1) The Swedish word “omvärldsbevakning” (lit. “monitoring of the surrounding world”) is often translated to environmental scanning or business intelligence. Both alternative translations comes with different connotations and implications that does not align clearly with research in general or the topic at hand. In the case that this becomes a returning series of blog posts, I instead refer to it as HTO coverage as it will provide coverage of topics related to Human, Technology, and Organisation that occur outside of our research group.

References:

Cajander, Å., Sandblad, B., Magdalena, S., & Elena, R. (2022). Artificial intelligence, robotisation and the work environment. Swedish Agency for Work Environment Expertise.

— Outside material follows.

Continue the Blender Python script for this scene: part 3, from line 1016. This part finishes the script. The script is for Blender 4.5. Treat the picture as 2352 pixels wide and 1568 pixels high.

Retrieved September 29th from https://sawee.se/publications/artificial-intelligence-robotisation-and-the-work-environment/

European Commission. (2023) Europe’s Digital Decade: digital targets for 2030. Retrieved September 29th from https://commission.europa.eu/strategy-and-policy/priorities-2019-2024/europe-fit-digital-age/europes-digital-decade-digital-targets-2030_sv

The author has no affiliation with the organisations that organised the Led by Machines conference.